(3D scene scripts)

◇ ◇ ◇ ◇

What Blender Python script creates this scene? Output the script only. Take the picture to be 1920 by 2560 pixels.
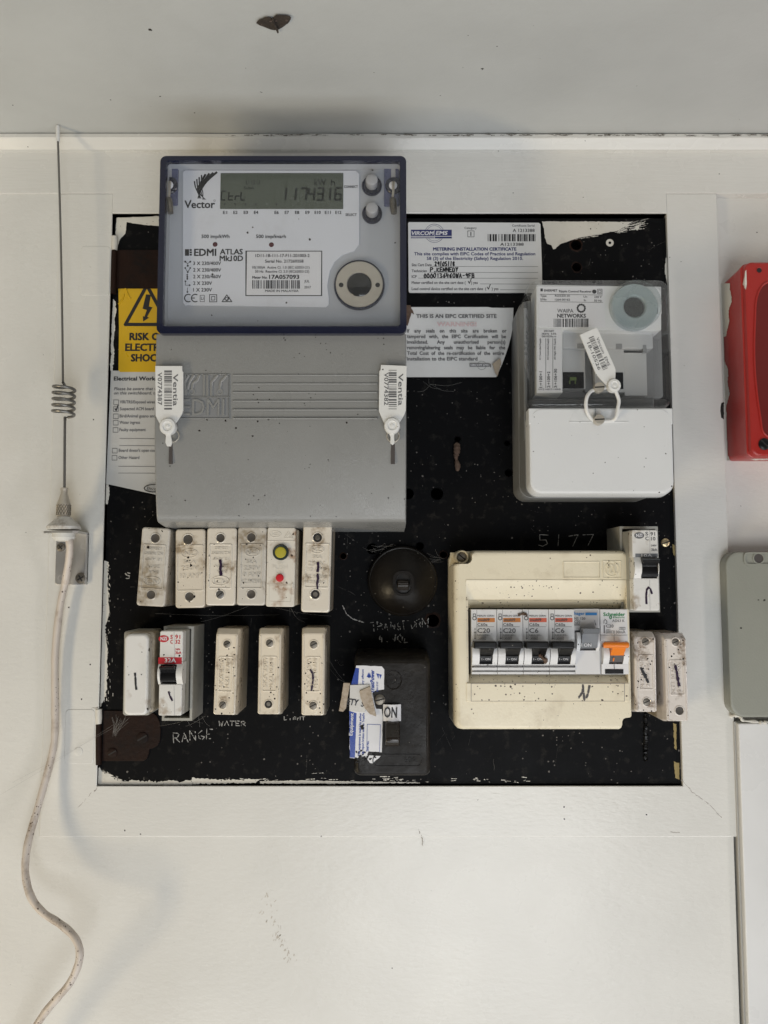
import bpy, math, random
from mathutils import Vector, Matrix
from mathutils.geometry import tessellate_polygon
R = math.radians
random.seed(7)
scene = bpy.context.scene
COL = scene.collection
for o in list(bpy.data.objects): bpy.data.objects.remove(o)

# ---------------------------------------------------------------- camera
FOC, TH, DIST = 2067.0, R(4.6), 0.62          # focal length in photo pixels, upward pitch, distance to the board
CAM = Vector((0, -DIST*math.cos(TH), -DIST*math.sin(TH)))
FWD = Vector((0, math.cos(TH), math.sin(TH))); UPV = Vector((0, -math.sin(TH), math.cos(TH)))
cd = bpy.data.cameras.new('camera'); cam = bpy.data.objects.new('camera', cd); COL.objects.link(cam)
cam.location = CAM; cam.rotation_euler = (R(90)+TH, 0, 0)
cd.sensor_fit = 'HORIZONTAL'; cd.sensor_width = 36; cd.lens = 36*FOC/1920
cd.clip_start = 0.01; cd.clip_end = 50
scene.camera = cam

# ---------------------------------------------------------------- world and lamps (covered porch, open in front)
world = bpy.data.worlds.new('World'); scene.world = world; world.use_nodes = True
wb = world.node_tree.nodes['Background']
wb.inputs[0].default_value = (0.86, 0.93, 1.0, 1); wb.inputs[1].default_value = 0.045
def area(name, loc, aim, sx, sy, power, col):
    l = bpy.data.lights.new(name, 'AREA'); l.shape = 'RECTANGLE'; l.size = sx; l.size_y = sy
    l.energy = power; l.color = col
    o = bpy.data.objects.new(name, l); COL.objects.link(o); o.location = loc
    o.rotation_euler = (Vector(aim)-Vector(loc)).to_track_quat('-Z', 'Y').to_euler()
    return o
area('open_porch_daylight', (0.25, -1.6, -0.76), (0.05, 0, -0.2), 0.7, 0.7, 9, (0.94, 0.97, 1.0))
area('sunlit_floor_bounce', (0.22, -0.95, -1.45), (0.1, 0, -0.05), 1.7, 0.8, 12.5, (0.94, 0.97, 1.0))
area('warm_side_window', (-1.30, -1.0, -0.95), (-0.28, 0, -0.42), 0.25, 0.7, 12, (1.0, 0.82, 0.54))
area('far_side_doorway', (1.5, -1.0, -0.45), (0.2, 0, -0.2), 0.16, 1.1, 4.5, (1.0, 0.90, 0.86))
scene.view_settings.view_transform = 'Standard'; scene.view_settings.look = 'None'
scene.view_settings.exposure = 0; scene.view_settings.gamma = 1
scene.render.engine = 'CYCLES'
scene.cycles.max_bounces = 10; scene.cycles.transparent_max_bounces = 16
scene.cycles.use_denoising = True

# ---------------------------------------------------------------- helpers: measuring
def W(px, py, h=0.0):
    """point of the plane h metres in front of the board that the photo shows at (px, py)"""
    d = Vector((1,0,0))*((px-960)/FOC) + UPV*((1280-py)/FOC) + FWD
    return CAM + d*((-h-CAM.y)/d.y)
class Fr:
    """a zoomed crop of the photo: crop pixel -> point at height h"""
    def __init__(s, ox, oy, k): s.o = (ox, oy); s.k = k
    def __call__(s, x, y, h=0.0): return W(s.o[0]+x*s.k, s.o[1]+y*s.k, h)
    def sc(s, h, x=0, y=0):
        return (s(x+10, y, h)-s(x, y, h)).length/10
A = Fr(380,380,650/1659); B = Fr(380,800,650/1659); C = Fr(1000,500,400/1659); D = Fr(1260,680,440/1622)
E = Fr(250,520,170/508); F = Fr(280,1290,580/1659); G = Fr(230,1540,630/1659); H = Fr(820,1340,320/1142)
I = Fr(1100,1360,500/1659); J = Fr(1480,1290,260/1046); K = Fr(1140,1480,460/1659); L = Fr(40,280,280/508)
M_ = Fr(0,1400,320/610); N = Fr(1600,440,320/668); O = Fr(1600,1300,320/562); P = Fr(100,1200,160/1180)
Q = Fr(230,1740,250/1659); S_ = Fr(0,0,1); X = Fr(1330,500,390/1659); Y = Fr(840,1840,900/1659); Z = Fr(1000,1080,260/1659)
mm = 0.001

# ---------------------------------------------------------------- helpers: materials
MATS = {}
def mat(name, col, rough=.5, metal=0, spec=.5, bump=0, bs=400, bst=(1,1,1), speck=0, ss=110, scol=(.018,.013,.01),
        stain=0, stc=(.22,.15,.08), sts=28, stt=.56, var=.05, coat=0, rv=.08, stw=.16, ssz=1.0):
    if name in MATS: return MATS[name]
    m = bpy.data.materials.new(name); m.use_nodes = True; nt = m.node_tree; n = nt.nodes; l = nt.links
    b = n['Principled BSDF']; b.inputs['Metallic'].default_value = metal
    b.inputs['Specular IOR Level'].default_value = spec; b.inputs['Coat Weight'].default_value = coat
    b.inputs['Coat Roughness'].default_value = .06
    geo = n.new('ShaderNodeNewGeometry')
    def noise(scale, detail=4, vec=None):
        t = n.new('ShaderNodeTexNoise'); t.inputs['Scale'].default_value = scale; t.inputs['Detail'].default_value = detail
        l.new(vec or geo.outputs['Position'], t.inputs['Vector']); return t.outputs['Fac']
    def rng(src, a, c, lo, hi):
        r = n.new('ShaderNodeMapRange'); r.inputs[1].default_value = a; r.inputs[2].default_value = c
        r.inputs[3].default_value = lo; r.inputs[4].default_value = hi; l.new(src, r.inputs[0]); return r.outputs[0]
    def math_(op, a, c):
        q = n.new('ShaderNodeMath'); q.operation = op
        for i, v in enumerate((a, c)):
            if isinstance(v, (int, float)): q.inputs[i].default_value = v
            else: l.new(v, q.inputs[i])
        return q.outputs[0]
    def mix(fac, c1, c2, mode='MIX'):
        q = n.new('ShaderNodeMix'); q.data_type = 'RGBA'; q.blend_type = mode
        for i, v in ((0, fac), (6, c1), (7, c2)):
            if isinstance(v, tuple): q.inputs[i].default_value = (*v, 1)
            elif isinstance(v, (int, float)): q.inputs[i].default_value = v
            else: l.new(v, q.inputs[i])
        return q.outputs[2]
    c = col
    if var:
        v = rng(noise(14, 5), .3, .7, 1-var, 1+var)
        cmb = n.new('ShaderNodeCombineColor')
        for k in range(3): l.new(math_('MULTIPLY', v, col[k]), cmb.inputs[k])
        c = cmb.outputs[0]
    if stain:
        f = math_('MULTIPLY', rng(noise(sts, 9), stt, stt+stw, 0, 1), rng(noise(sts*7, 6), .35, .6, .25, 1))
        c = mix(math_('MULTIPLY', f, stain), c, stc)
    if speck:
        for k, (sc_, th_) in enumerate(((ss*1.6, .17), (ss*3.2, .22))):
            vo = n.new('ShaderNodeTexVoronoi'); vo.inputs['Scale'].default_value = sc_
            l.new(geo.outputs['Position'], vo.inputs['Vector'])
            sep = n.new('ShaderNodeSeparateColor'); l.new(vo.outputs['Color'], sep.inputs[0])
            on = math_('GREATER_THAN', sep.outputs[0], 1-min(.95, speck*(1.6 if k == 0 else 2.2)))
            clus = math_('GREATER_THAN', noise(18+9*k, 2), .47)
            wob = math_('ADD', vo.outputs['Distance'], rng(noise(900, 2), .3, .7, -.06, .06))
            sz = math_('MULTIPLY', math_('POWER', sep.outputs[1], 2.0/ssz), th_*ssz)
            spot = math_('LESS_THAN', wob, sz)
            c = mix(math_('MULTIPLY', math_('MULTIPLY', on, spot), clus), c, scol)
    if isinstance(c, tuple): b.inputs['Base Color'].default_value = (*c, 1)
    else: l.new(c, b.inputs['Base Color'])
    l.new(rng(noise(45, 5), .3, .7, max(.02, rough-rv), min(1, rough+rv)), b.inputs['Roughness'])
    if bump:
        mp = n.new('ShaderNodeMapping'); mp.inputs['Scale'].default_value = bst; l.new(geo.outputs['Position'], mp.inputs[0])
        bn = n.new('ShaderNodeBump'); bn.inputs['Strength'].default_value = 1; bn.inputs['Distance'].default_value = bump
        l.new(noise(bs, 3, mp.outputs[0]), bn.inputs['Height']); l.new(bn.outputs[0], b.inputs['Normal'])
    MATS[name] = m; return m
def clear(name, tint=(.93,.94,.95), base=.05, haze=0.0, hcol=(.6,.6,.62)):
    m = bpy.data.materials.new(name); m.use_nodes = True; nt = m.node_tree; n = nt.nodes; l = nt.links
    out = n['Material Output']; n.remove(n['Principled BSDF'])
    tr = n.new('ShaderNodeBsdfTransparent'); tr.inputs[0].default_value = (*tint, 1)
    gl = n.new('ShaderNodeBsdfGlossy'); gl.inputs['Roughness'].default_value = .06
    lw = n.new('ShaderNodeLayerWeight'); lw.inputs[0].default_value = .5
    pw = n.new('ShaderNodeMath'); pw.operation = 'POWER'; pw.inputs[1].default_value = 3.5; l.new(lw.outputs['Facing'], pw.inputs[0])
    ma = n.new('ShaderNodeMath'); ma.operation = 'MULTIPLY_ADD'; ma.inputs[1].default_value = .55; ma.inputs[2].default_value = base
    l.new(pw.outputs[0], ma.inputs[0])
    mx = n.new('ShaderNodeMixShader'); l.new(ma.outputs[0], mx.inputs[0])
    if haze:
        di = n.new('ShaderNodeBsdfDiffuse'); di.inputs[0].default_value = (*hcol, 1)
        m2 = n.new('ShaderNodeMixShader'); m2.inputs[0].default_value = haze
        l.new(tr.outputs[0], m2.inputs[1]); l.new(di.outputs[0], m2.inputs[2]); l.new(m2.outputs[0], mx.inputs[1])
    else: l.new(tr.outputs[0], mx.inputs[1])
    l.new(gl.outputs[0], mx.inputs[2]); l.new(mx.outputs[0], out.inputs[0])
    MATS[name] = m; return m

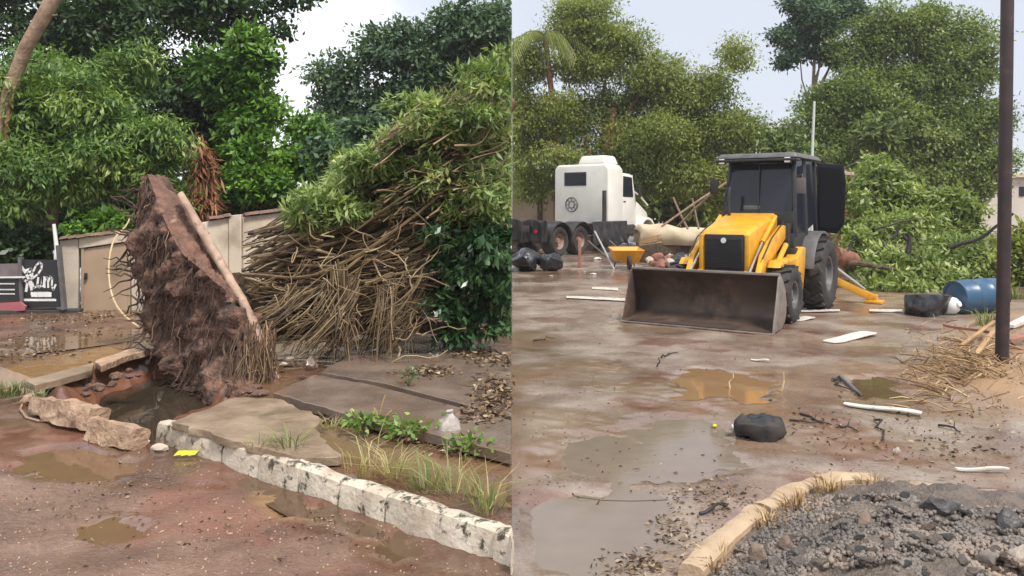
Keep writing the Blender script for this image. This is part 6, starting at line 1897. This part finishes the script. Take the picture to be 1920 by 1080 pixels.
# straw mound
mb = MB()
random.seed(77)
for k in range(650):
    x = random.gauss(1810, 60); y = random.gauss(685, 38)
    if x < 1690 or y < 600: continue
    p = at_ground(x, y, 0.01); L = random.uniform(0.08, 0.4); an = random.uniform(0, math.pi)
    e = p + Vector((math.cos(an) * L, math.sin(an) * L * 0.6, random.uniform(-0.02, 0.12)))
    e.z = max(e.z, gz(e.x, e.y) + 0.004)
    r = random.choice([0.003, 0.004, 0.006, 0.01])
    mb.tube([p, (p + e) / 2 + Vector((0, 0, random.uniform(0, 0.03))), e], [r, r, r * 0.5], 4, cap=False, tone=random.random())
o = mb.build('straw', STRAW, tone=True); o['kind'] = 'stuff'
litter('leaf_litter', [(1800, 700, 110, 60), (1880, 720, 60, 40), (1700, 800, 150, 50), (1550, 800, 130, 40), (1800, 850, 120, 40)], 520, 0.05, LITTER, 19, 0.008)
litter('leaf_litter', [(1200, 700, 220, 90), (1150, 850, 180, 80), (1400, 640, 250, 40), (1330, 960, 70, 40), (1600, 830, 200, 50), (1100, 600, 120, 40)], 330, 0.035, LITTER, 20, 0.006)
litter('leaf_litter', [(1260, 1000, 60, 50), (1180, 1060, 60, 20), (1350, 930, 70, 25)], 420, 0.045, LITTER, 23, 0.008)
for k, (x, y, n, h, lb) in enumerate([(1850, 610, 90, 0.3, 'yellow-green grass clump left of the pole foot'), (1560, 925, 80, 0.12, 'dry yellowish grass strip behind the tan kerb'), (1500, 950, 60, 0.1, 'dry grass along the inside of the kerb bend'), (1440, 985, 60, 0.09, 'brown grass beside the broken kerb joint'), (1340, 1060, 60, 0.1, 'straw grass at the near end of the tan kerb'), (1640, 910, 40, 0.1, 'sparse straw at the far end of the tan kerb'), (1905, 560, 80, 0.4, 'tall olive grass right of the pole')]):
    o = blade_mesh('grass_tuft', at_ground(x, y), n, h, 0.2 if k in (0, 6) else 0.13, GRASS if k in (0, 6) else STRAW, 400 + k, lean=0.7, tone=(0.2, 0.9))
    tag(o, lb, 'grass tuft')
# tan kerb
kr = empty('kerb', (KERB_R[2][0], KERB_R[2][1], 0)); tag(kr, 'curved tan kerb around the dark rubble heap', 'kerb')
KR = []
for i in range(len(KERB_R) - 1):
    P0 = np.array(KERB_R[max(i - 1, 0)]); P1 = np.array(KERB_R[i]); P2_ = np.array(KERB_R[i + 1]); P3 = np.array(KERB_R[min(i + 2, len(KERB_R) - 1)])
    for t in np.linspace(0, 1, 9)[:-1]: KR.append(0.5 * ((2 * P1) + (-P0 + P2_) * t + (2 * P0 - 5 * P1 + 4 * P2_ - P3) * t * t + (-P0 + 3 * P1 - 3 * P2_ + P3) * t ** 3))
KR = np.array(KR)
splits = [0, 17, 30, 40, 50, len(KR) - 1]
for q in range(5):
    seg = KR[splits[q]:splits[q + 1] + (0 if q < 4 else 1)]
    vs, fs = [], []
    prof = [(0.0, -0.1), (0.0, 0.055), (-0.02, 0.09), (-0.07, 0.1), (-0.125, 0.095), (-0.15, 0.075), (-0.155, -0.1)]
    for i in range(len(seg)):
        d = seg[min(i + 1, len(seg) - 1)] - seg[max(i - 1, 0)]; d = d / np.linalg.norm(d)
        nrm = np.array((-d[1], d[0]))
        hs = 0.85 + 0.15 * (1 - q / 4) - (0.5 if q >= 3 else 0)
        for u_, z_ in prof:
            p = seg[i] + nrm * u_
            vs.append((p[0] - kr.location.x, p[1] - kr.location.y, z_ * hs if z_ > 0 else z_))
    m_ = len(prof)
    for i in range(len(seg) - 1):
        for k in range(m_ - 1): fs.append((i * m_ + k, i * m_ + k + 1, (i + 1) * m_ + k + 1, (i + 1) * m_ + k))
    fs.append(tuple(range(m_))); fs.append(tuple((len(seg) - 1) * m_ + k for k in range(m_))[::-1])
    mb = MB(); mb.add(vs, fs); o = mb.build('kerb_stone', KERBTAN, kr, smooth=True); displace(o, 0.018, 3.0, 0.012, 17, 2.0)
# rubble heap: chunks of broken asphalt, each its own object
random.seed(123)
protos = []
for k in range(9):
    o = rock('asphalt_chunk', [ASPH, ASPH_DARK, ASPH, CLAYLUMP, ASPH][k % 5], (1.0, random.uniform(0.6, 0.95), random.uniform(0.4, 0.75)), 500 + k, sub=2, amp=0.25)
    protos.append(o)
cnt = 0
rubP = np.array(RUB)


def in_rub(x, y, m_=-0.22):
    return poly_sdf(RUB, np.array(x), np.array(y)) < m_


k = 0
while cnt < 190 and k < 6000:
    k += 1
    px = random.uniform(1380, 1935); py = random.uniform(915, 1100)
    p = at_ground(px, py)
    if not in_rub(p.x, p.y): continue
    s = random.choice([0.02, 0.025, 0.03, 0.035, 0.045]) * random.uniform(0.8, 1.25)
    pr = protos[cnt % 9]
    o = pr if cnt < 9 else pr.copy()
    if cnt >= 9: col.objects.link(o)
    o.location = (p.x, p.y, p.z + s * 0.25); o.scale = (s, s, s)
    o.rotation_euler = (random.uniform(-.5, .5), random.uniform(-.5, .5), random.uniform(0, 6.28))
    tag(o, 'dark broken asphalt lump in the roadside rubble heap', 'asphalt lump', 'asphalt lumps on the rubble heap')
    cnt += 1
for k, (x, y, s, lb) in enumerate([(1765, 965, 0.1, 'largest dark asphalt block with a hollow under it on the heap'), (1715, 955, 0.06, 'dark block left of the largest on the heap'), (1850, 1060, 0.06, 'grey slab-like block at the lower right of the heap'), (1910, 1050, 0.06, 'pale block at the right edge of the heap'), (1620, 985, 0.05, 'brownish block in the middle of the heap'), (1420, 1050, 0.06, 'round muddy lump at the left of the heap'), (1470, 1030, 0.05, 'muddy lump right of the round one'), (1890, 985, 0.065, 'blue-grey bagged lump at the right of the heap')]):
    o = rock('asphalt_block', [ASPH_DARK, ASPH, ASPH, STONE, CLAYLUMP, CLAYLUMP, CLAYLUMP, ASPH_DARK][k], (s * 1.2, s * 0.85, s * 0.8), 600 + k, sub=3, amp=0.3)
    o.location = at_ground(x, y, s * 0.4); o.rotation_euler = (0.2, 0.3 * k, k)
    tag(o, lb, 'asphalt block')
# small gravel between the lumps
rs = np.random.default_rng(8)
base_v = np.array([(-1, -1, -1), (1, -1, -1), (1, 1, -1), (-1, 1, -1), (-.7, -.6, 1), (.6, -.7, 1), (.7, .6, 1), (-.6, .7, 1)], float)
base_f = np.array([(3, 2, 1, 0), (4, 5, 6, 7), (0, 1, 5, 4), (1, 2, 6, 5), (2, 3, 7, 6), (3, 0, 4, 7)])


def gravel(name, pts, smin, smax, m):
    V, Fc = [], []
    for i, p in enumerate(pts):
        s = rs.uniform(smin, smax) * np.array((1, rs.uniform(.6, 1), rs.uniform(.5, .9)))
        a = rs.uniform(0, 6.28); b = rs.uniform(-.6, .6)
        Rz = np.array(((math.cos(a), -math.sin(a), 0), (math.sin(a), math.cos(a), 0), (0, 0, 1)))
        Rx = np.array(((1, 0, 0), (0, math.cos(b), -math.sin(b)), (0, math.sin(b), math.cos(b))))
        v = (base_v * rs.uniform(0.75, 1.2, (8, 1)) * s) @ Rx.T @ Rz.T + np.array(p)
        V.append(v); Fc.append(base_f + 8 * i)
    o = raw_mesh(name, np.concatenate(V), np.concatenate(Fc), m); o['kind'] = 'stuff'
    return o


pts = []
for _ in range(9000):
    p = at_ground(rs.uniform(1330, 1940), rs.uniform(905, 1100))
    if in_rub(p.x, p.y, -0.2): pts.append((p.x, p.y, p.z + 0.004))
gravel('gravel', pts[:6500], 0.004, 0.016, ASPH)
pts = []
for _ in range(700):
    p = at_ground(rs.uniform(0, 950), rs.uniform(860, 1080))
    if kd(np.array(p.x), np.array(p.y)) < -0.05 and p.x < 0: pts.append((p.x, p.y, p.z + 0.001))
gravel('gravel', pts, 0.002, 0.008, KERBMUD)
pts = []
for _ in range(800):
    p = at_ground(rs.uniform(965, 1920), rs.uniform(640, 1000))
    if p.x > 0.02 and not in_rub(p.x, p.y, 0.1): pts.append((p.x, p.y, p.z + 0.001))
gravel('gravel', pts, 0.002, 0.009, SOIL)

# humid air after the rain
hm = bpy.data.materials.new('haze_air'); hm.use_nodes = True
hn = hm.node_tree.nodes; hn.clear()
ho = hn.new('ShaderNodeOutputMaterial'); hv = hn.new('ShaderNodeVolumePrincipled')
hv.inputs['Color'].default_value = (0.93, 0.95, 0.97, 1); hv.inputs['Density'].default_value = 0.0007; hv.inputs['Anisotropy'].default_value = 0.2
hm.node_tree.links.new(hv.outputs[0], ho.inputs['Volume'])
mb = MB(); mb.box((0, 220, 9.0), (640, 600, 20.0))
tag(mb.build('haze', hm), kind='stuff')

print('TRIS', sum(len(o.data.loop_triangles) if o.type == 'MESH' and (o.data.calc_loop_triangles() or True) else 0 for o in sc.objects if o.type == 'MESH'), 'OBJ', len(sc.objects))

◇ ◇ ◇ ◇

_WRITTEN PROBLEM_. Beginning with the first line of the records above, extract each line exactly through the line that holds "scene.camera = cam", both ends included. Omit pictures.

_RESULT FOR THIS TASK_.
What Blender Python script creates this scene? Output the script only. Take the picture to be 1920 by 2560 pixels.
import bpy, math, random
from mathutils import Vector, Matrix
from mathutils.geometry import tessellate_polygon
R = math.radians
random.seed(7)
scene = bpy.context.scene
COL = scene.collection
for o in list(bpy.data.objects): bpy.data.objects.remove(o)

# ---------------------------------------------------------------- camera
FOC, TH, DIST = 2067.0, R(4.6), 0.62          # focal length in photo pixels, upward pitch, distance to the board
CAM = Vector((0, -DIST*math.cos(TH), -DIST*math.sin(TH)))
FWD = Vector((0, math.cos(TH), math.sin(TH))); UPV = Vector((0, -math.sin(TH), math.cos(TH)))
cd = bpy.data.cameras.new('camera'); cam = bpy.data.objects.new('camera', cd); COL.objects.link(cam)
cam.location = CAM; cam.rotation_euler = (R(90)+TH, 0, 0)
cd.sensor_fit = 'HORIZONTAL'; cd.sensor_width = 36; cd.lens = 36*FOC/1920
cd.clip_start = 0.01; cd.clip_end = 50
scene.camera = cam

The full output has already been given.